“İslâmcılar bütün İslâm tarihi boyunca sadece 30 yıllık bir dönemi (yani dört halife dönemini) “idealize” edebildikleri için referans alabildikleri bir devlet teorisine sahip değiller.
Bu nedenle “Cumhuriyet” kavramı ile barışamamaktadırlar.
İslâmcı yazarların metinlerinde “ideal bir devlet” dönemi yoktur.
Modelsizlik nedeniyle İslâmcıların büyük kısmı “devrimci” olmaktan başka bir “kimlik” kazanamamıştır.

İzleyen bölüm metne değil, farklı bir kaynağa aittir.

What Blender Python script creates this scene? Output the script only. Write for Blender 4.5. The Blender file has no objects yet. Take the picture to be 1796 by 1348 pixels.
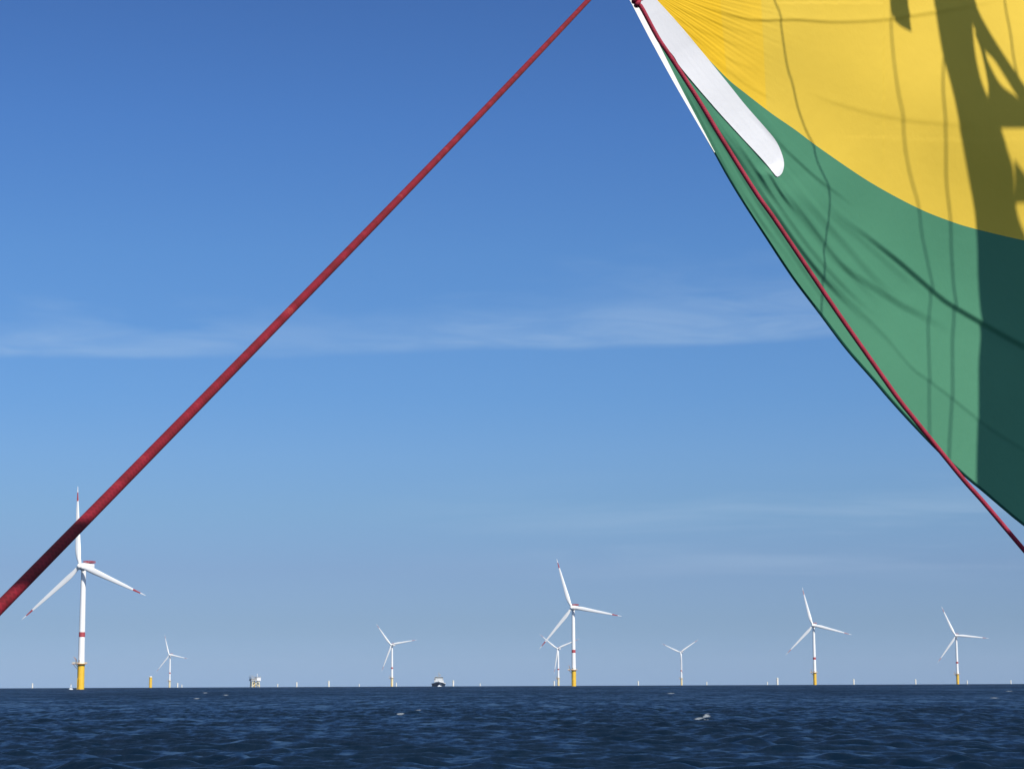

Bir ideoloji düşünün ki referans devlet dönemi miladi 661’de Hz. Ali’nin şehit edilmesiyle son bulsun.
İslâmcılara göre Emevi, Abbasi, Selçuklu, Osmanlı devlet sistemleri “ideal devlet” değil “ısırıcı devlet”tir ve referans alınamaz.
Ancak bu zevat “İslâm medeniyeti” diyebildi?
İslâmcılığın “medeniyet” kavramı ekseninde çelişkisi çok büyüktür. Bu zevatın İslâm tarihinde “medeniyet” diye benimsediği ne varsa, bunlar “ısırıcı melikler” tarafından yaptırılmıştır.
Dikkat edilmeli ki, Mimar Sinan’ın eserlerini sahiplenen İslâmcılar, bu mimarı yetiştiren askerî ocağı İslâm’a aykırı görmekte, bu mimarı istihdam eden sultanı da “ısırıcı melik” saymaktadır.
İslâmcılara “kardeşim devlet modelin nedir?” diye sorulsa kendilerinden “devrimciyim yetmez mi?” beyanından başka bir siyaset söylemi alınamayacaktır.
İslâmcılar, zekât müessesesini bir ibadet olmaktan çıkarıp, servet sahiplerinin “ihtiyaçtan fazla mallarını” kamuya tahsis etme aparatına dönüştürmekten başka bir devlet düşüncesi teklif etmemiştir.
İslâmcılar Osmanlı sonrası modern devletleri Batı’dan devşirdikleri “İnsan hakları teorisi” ile eleştirdi.
Ayrıca bu devletleri “ümmeti dışlayan ulus devlet” olarak kategorize etti.
Ancak modern-ulus devleti dönüştürecek siyasal toplum tasarımı geliştirebilmiş değillerdir.”